The firm was also responsible for many Auckland apartment blocks, including Phoenix Gardens, Tower Hill, Connaught Apartments, Highgate and Park Central.
But the bread-and-butter work came from less glamorous addresses - Hartner had a deal with supermarket operator Progressive Enterprises to refurbish and build various Foodtown and Countdown stores.
Early last year, Mr Hartner boasted to Management magazine: "Everybody knows they can come and see me." But the line rankled with hundreds of tradespeople, building suppliers and subcontractors, squeezed for cash after contracting to work for Hartner.
The article described an international conglomerate with six subsidiaries and partnerships throughout Australasia and the Pacific. Yet the company remained a private, family-controlled concern with Mr Hartner very much in charge and hands-on.
Last year, at 10 pm on the Saturday of Auckland's Anniversary Weekend, he could be found at Countdown in Papakura fixing a door which would not close.
He later began to get defensive. "The rumours which are flying around about us have very little foundation," he told Trade News. "If you do the right thing by people, you can't go too far wrong. Construction is all about relationships. New Zealand is really only a village, so you can't afford to fall out with people."
In fact, Hartner Construction was indeed falling out with people, in some cases not paying bills for up to 18 months, and citing the "pay if and when paid" clause in building contracts which the Government is about to outlaw.
Retentions on work it had done and disputes over variations to contracts it had completed resulted in the company not getting paid in full by various developers. With the slim margins of the building industry, things were beginning to look shaky.
It went from bad to worse last June when wall and ceiling fitout firm Alotech went into liquidation - a domino effect from the Goodall collapse.
It filed a petition in the High Court at Auckland to wind up Hartner over what it claimed was a $1.3 million debt. Hartner, in turn, claims Alotech owes it $1 million.
Hartner also claims it is owed $3.5 million by David Henderson's Kitchener Group, which Mr Henderson strenuously denies.
The subcontractors had their hands out too, complaining they were having trouble paying wages and carrying the cost of supplies.
The legal wrangling and disputes made banks reluctant to help, putting a further squeeze on finances. All this came at a time when the firm should have been - and needed to be - flush with cash, as the job was coming to an end.
The house of cards was beginning to tumble. It certainly did not help that the industry's boom times were coming to a rapid halt, and promises of new sources of cash were drying up.
The Hartner empire was being squeezed from every possible direction. Yet he continued to build himself a mansion in Epsom, on land valued at $1.3 million, and many in the city were becoming increasingly bitter.
Several firms have already gone bust. International Building Systems, for example, claims Hartner owes it $380,000. It has also gone into liquidation.

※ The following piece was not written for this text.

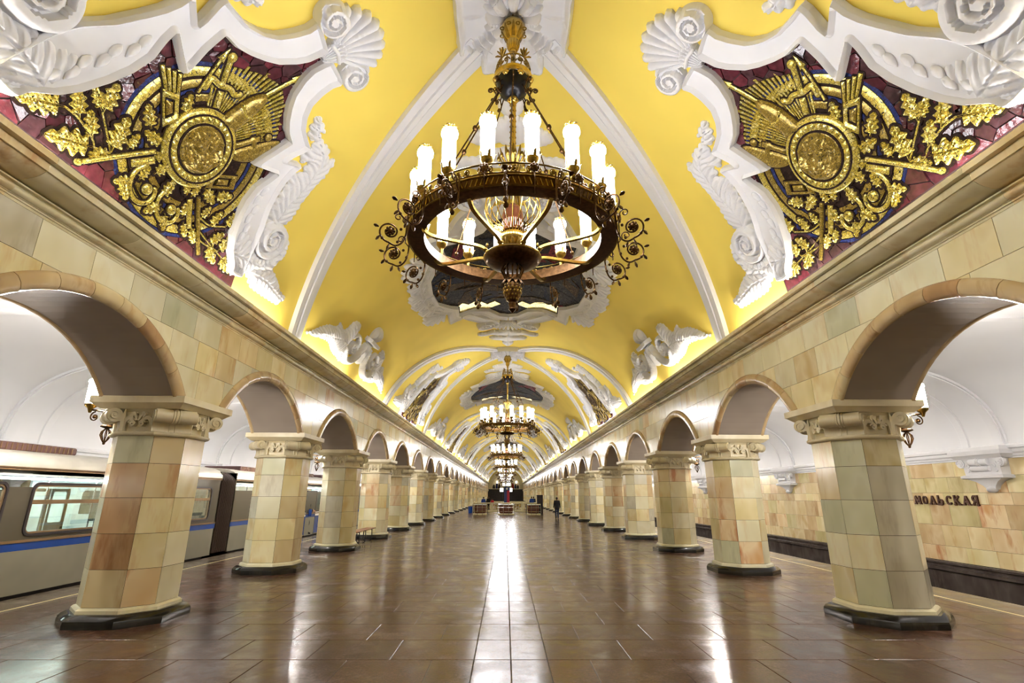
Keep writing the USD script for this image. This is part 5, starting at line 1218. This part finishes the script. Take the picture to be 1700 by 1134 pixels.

Professional arbitrator Geoff Bayley blames the Princes Wharf job for Hartner's troubles. He believes the bid for the job was too low.
"This is a disaster for the construction business.," he said yesterday.
"It will take a lot of other firms down with it."
Building Subcontractors' Federation executive director Peter Degerholm concurs. He has pushed for new laws for the industry but notes that they will come too late to help Hartner and all its subbies.
Meanwhile, Bernie Montgomerie, liquidator for Alotech, is crowing. Just 10 days ago, Hartner general manager Peter Kay described the Alotech winding-up petition as "injudicious" in the Business Herald.
"Clairvoyant, or just bloody right?" crowed Mr Montgomerie yesterday.